Politica

L’oracolo Fassino: «Tanto l’Udc...»

Stefano Filippi

nostro inviato

a Caorle (Venezia)

Le parole di Silvio Berlusconi a Gubbio planano quasi in diretta sotto il campanile del duomo di Caorle. Sul palco della festa della Margherita sono seduti Piero Fassino e il direttore di Europa, Stefano Menichini. È lui a leggere due frasi lanciate dalle agenzie di stampa mentre il segretario diessino discuteva del ruolo di Bertinotti e delle missioni militari. Menichini lo interrompe: «Apprendiamo ora che Berlusconi non aveva la raucedine, era una tracheite diplomatica». «Si era capito anche se non lo diceva», sogghigna Fassino che già aveva polemizzato con Giulio Tremonti dicendo che «è indecente che un uomo come lui giri per l’Italia e si permetta di darci delle lezioni».
Poi il direttore del quotidiano della Margherita riferisce il «no» del leader del centrodestra all’invio dei soldati in Libano. Fassino si irrigidisce in un attacco durissimo al centrodestra dalla «lingua biforcuta» e «privo del senso dello Stato». «Chiunque su questa piazza ha ascoltato Berlusconi e numerosi editorialisti ripetere in campagna elettorale che il centrosinistra non sarebbe stato capace di prendere decisioni difficili in politica estera - prorompe il numero uno della Quercia -. Che su questo tema non avremmo saputo governare il Paese. Se non avessimo avuto i voti sufficienti, si sarebbero precipitati a darci i loro per fare i salvatori della patria. Se vorrete mandare i soldati di qui o di là, ripetevano, dovrete chiedere il nostro appoggio per salvare l’onore dell’Italia. Perché ora Berlusconi non lo salva? Non hanno alcun senso dello Stato, perché il senso dello Stato non va a corrente alternata. Se una cosa è giusta, lo è sempre, non a seconda delle convenienze politiche. Noi abbiamo votato la missione in Afghanistan. Non abbiamo la lingua biforcuta, abbiamo una parola sola».
Fassino affonda i colpi profetizzando spaccature nel centrodestra: «Berlusconi, Fini e Casini sbagliano e si divideranno. L’Udc non li seguirà perché sa bene che non votare la missione è un grave errore politico di Berlusconi e Fini. Decidono non per gli interessi del Paese ma secondo la loro convenienza». Dal pubblico si alza una voce: «E dove sono adesso le bandiere della pace? Le avete ritirate?». Il segretario ds fa proprie le parole del centrodestra: «Per difendere la pace occorre anche ricorrere alla forza, come nei Balcani.

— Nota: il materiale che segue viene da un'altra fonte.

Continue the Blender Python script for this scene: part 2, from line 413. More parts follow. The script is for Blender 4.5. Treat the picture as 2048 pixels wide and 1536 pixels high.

È il modo giusto per sventolare le bandiere arcobaleno. Non condivido la richiesta di Diliberto di ritirare i soldati dall’Afghanistan». Gli applausi della piazza chiudono il capitolo Berlusconi.
Il leader diessino ieri pomeriggio ha parlato un’ora e mezzo, un quasi-monologo lunghissimo che ha toccato la Finanziaria, la Rai e il partito democratico, per il quale ha proposto di fare gruppi unici dell’Ulivo in ogni Consiglio regionale. Sulla Rai, d’accordo con il ministro Gentiloni, ha detto che la politica deve starne fuori, salvo precisare che «bisogna cambiare». «La Rai è stato il principale strumento di crescita individuale e collettiva, ha favorito l’incivilimento del Paese, ma negli ultimi anni non è stato così. Deve tornare a essere un forte servizio pubblico che faccia da traino, non che venga trainato dalla tv commerciale». Alle nomine si è detto estraneo: «Il Consiglio di amministrazione deve decidere in base a professionalità e competenza, non per le appartenenze politiche. Non ho mai telefonato e non telefonerò a un direttore Rai per chiedere assunzioni. Chiamo solo per lamentarmi dei servizi. Non mando a dire le cose, se mi incazzo io alzo il telefono». Menichini gli ha anche chiesto un giudizio su Fidel Castro.

Fassino l’ha liquidato: «È il leader di un movimento rivoluzionario che, nonostante sia considerato un simbolo positivo, ha instaurato un regime oppressivo e liberticida».